### SHORT PROBLEM
Repeat everything in the material exactly.

### SUPPLIED MATERIAL
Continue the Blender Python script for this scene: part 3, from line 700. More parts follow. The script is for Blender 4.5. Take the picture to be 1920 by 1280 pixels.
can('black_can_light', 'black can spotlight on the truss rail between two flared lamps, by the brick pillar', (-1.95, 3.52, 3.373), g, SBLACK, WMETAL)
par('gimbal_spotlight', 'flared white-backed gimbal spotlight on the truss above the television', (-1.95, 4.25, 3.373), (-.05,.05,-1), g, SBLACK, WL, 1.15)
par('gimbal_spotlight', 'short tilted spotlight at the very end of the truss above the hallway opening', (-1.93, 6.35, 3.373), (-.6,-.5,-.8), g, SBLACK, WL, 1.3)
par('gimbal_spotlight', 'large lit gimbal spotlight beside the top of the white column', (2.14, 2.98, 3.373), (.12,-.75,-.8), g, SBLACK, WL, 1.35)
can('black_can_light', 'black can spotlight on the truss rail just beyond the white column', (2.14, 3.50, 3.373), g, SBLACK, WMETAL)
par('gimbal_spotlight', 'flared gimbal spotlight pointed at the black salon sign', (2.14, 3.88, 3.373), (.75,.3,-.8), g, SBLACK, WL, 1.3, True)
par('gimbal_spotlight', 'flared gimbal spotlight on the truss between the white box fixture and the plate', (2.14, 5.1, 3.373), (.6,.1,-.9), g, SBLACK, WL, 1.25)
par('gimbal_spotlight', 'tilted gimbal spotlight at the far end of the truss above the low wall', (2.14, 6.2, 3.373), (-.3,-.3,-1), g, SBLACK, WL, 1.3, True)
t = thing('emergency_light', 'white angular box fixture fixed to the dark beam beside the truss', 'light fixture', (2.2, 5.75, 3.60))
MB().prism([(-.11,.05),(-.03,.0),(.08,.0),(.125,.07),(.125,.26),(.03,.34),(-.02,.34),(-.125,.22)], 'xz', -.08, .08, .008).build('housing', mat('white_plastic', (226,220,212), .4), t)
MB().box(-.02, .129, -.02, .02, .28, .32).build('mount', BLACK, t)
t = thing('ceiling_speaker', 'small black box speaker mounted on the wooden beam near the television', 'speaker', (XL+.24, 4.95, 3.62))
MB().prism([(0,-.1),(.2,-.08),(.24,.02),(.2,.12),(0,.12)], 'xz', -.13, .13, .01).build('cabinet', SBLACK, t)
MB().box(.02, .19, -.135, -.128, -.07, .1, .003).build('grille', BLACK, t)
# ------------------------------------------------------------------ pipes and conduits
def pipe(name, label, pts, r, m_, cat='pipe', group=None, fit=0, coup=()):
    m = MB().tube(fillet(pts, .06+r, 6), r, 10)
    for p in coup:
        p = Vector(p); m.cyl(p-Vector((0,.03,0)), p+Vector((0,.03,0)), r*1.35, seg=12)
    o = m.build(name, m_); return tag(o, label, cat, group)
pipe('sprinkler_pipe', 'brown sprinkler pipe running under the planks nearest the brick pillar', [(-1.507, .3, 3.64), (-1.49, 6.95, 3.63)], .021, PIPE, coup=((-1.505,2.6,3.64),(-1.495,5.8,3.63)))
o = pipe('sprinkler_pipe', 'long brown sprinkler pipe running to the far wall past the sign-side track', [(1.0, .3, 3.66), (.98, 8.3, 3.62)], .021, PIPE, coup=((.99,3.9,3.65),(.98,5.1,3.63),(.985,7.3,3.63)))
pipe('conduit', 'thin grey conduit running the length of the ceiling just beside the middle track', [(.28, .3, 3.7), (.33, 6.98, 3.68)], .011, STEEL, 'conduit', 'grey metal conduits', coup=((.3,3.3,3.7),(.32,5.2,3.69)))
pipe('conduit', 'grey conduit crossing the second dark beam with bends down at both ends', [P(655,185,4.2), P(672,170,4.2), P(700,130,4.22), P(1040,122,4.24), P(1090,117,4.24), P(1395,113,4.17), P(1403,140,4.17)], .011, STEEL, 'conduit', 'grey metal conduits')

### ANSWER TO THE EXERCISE
Continue the Blender Python script for this scene: part 3, from line 700. More parts follow. The script is for Blender 4.5. Take the picture to be 1920 by 1280 pixels.
can('black_can_light', 'black can spotlight on the truss rail between two flared lamps, by the brick pillar', (-1.95, 3.52, 3.373), g, SBLACK, WMETAL)
par('gimbal_spotlight', 'flared white-backed gimbal spotlight on the truss above the television', (-1.95, 4.25, 3.373), (-.05,.05,-1), g, SBLACK, WL, 1.15)
par('gimbal_spotlight', 'short tilted spotlight at the very end of the truss above the hallway opening', (-1.93, 6.35, 3.373), (-.6,-.5,-.8), g, SBLACK, WL, 1.3)
par('gimbal_spotlight', 'large lit gimbal spotlight beside the top of the white column', (2.14, 2.98, 3.373), (.12,-.75,-.8), g, SBLACK, WL, 1.35)
can('black_can_light', 'black can spotlight on the truss rail just beyond the white column', (2.14, 3.50, 3.373), g, SBLACK, WMETAL)
par('gimbal_spotlight', 'flared gimbal spotlight pointed at the black salon sign', (2.14, 3.88, 3.373), (.75,.3,-.8), g, SBLACK, WL, 1.3, True)
par('gimbal_spotlight', 'flared gimbal spotlight on the truss between the white box fixture and the plate', (2.14, 5.1, 3.373), (.6,.1,-.9), g, SBLACK, WL, 1.25)
par('gimbal_spotlight', 'tilted gimbal spotlight at the far end of the truss above the low wall', (2.14, 6.2, 3.373), (-.3,-.3,-1), g, SBLACK, WL, 1.3, True)
t = thing('emergency_light', 'white angular box fixture fixed to the dark beam beside the truss', 'light fixture', (2.2, 5.75, 3.60))
MB().prism([(-.11,.05),(-.03,.0),(.08,.0),(.125,.07),(.125,.26),(.03,.34),(-.02,.34),(-.125,.22)], 'xz', -.08, .08, .008).build('housing', mat('white_plastic', (226,220,212), .4), t)
MB().box(-.02, .129, -.02, .02, .28, .32).build('mount', BLACK, t)
t = thing('ceiling_speaker', 'small black box speaker mounted on the wooden beam near the television', 'speaker', (XL+.24, 4.95, 3.62))
MB().prism([(0,-.1),(.2,-.08),(.24,.02),(.2,.12),(0,.12)], 'xz', -.13, .13, .01).build('cabinet', SBLACK, t)
MB().box(.02, .19, -.135, -.128, -.07, .1, .003).build('grille', BLACK, t)
# ------------------------------------------------------------------ pipes and conduits
def pipe(name, label, pts, r, m_, cat='pipe', group=None, fit=0, coup=()):
    m = MB().tube(fillet(pts, .06+r, 6), r, 10)
    for p in coup:
        p = Vector(p); m.cyl(p-Vector((0,.03,0)), p+Vector((0,.03,0)), r*1.35, seg=12)
    o = m.build(name, m_); return tag(o, label, cat, group)
pipe('sprinkler_pipe', 'brown sprinkler pipe running under the planks nearest the brick pillar', [(-1.507, .3, 3.64), (-1.49, 6.95, 3.63)], .021, PIPE, coup=((-1.505,2.6,3.64),(-1.495,5.8,3.63)))
o = pipe('sprinkler_pipe', 'long brown sprinkler pipe running to the far wall past the sign-side track', [(1.0, .3, 3.66), (.98, 8.3, 3.62)], .021, PIPE, coup=((.99,3.9,3.65),(.98,5.1,3.63),(.985,7.3,3.63)))
pipe('conduit', 'thin grey conduit running the length of the ceiling just beside the middle track', [(.28, .3, 3.7), (.33, 6.98, 3.68)], .011, STEEL, 'conduit', 'grey metal conduits', coup=((.3,3.3,3.7),(.32,5.2,3.69)))
pipe('conduit', 'grey conduit crossing the second dark beam with bends down at both ends', [P(655,185,4.2), P(672,170,4.2), P(700,130,4.22), P(1040,122,4.24), P(1090,117,4.24), P(1395,113,4.17), P(1403,140,4.17)], .011, STEEL, 'conduit', 'grey metal conduits')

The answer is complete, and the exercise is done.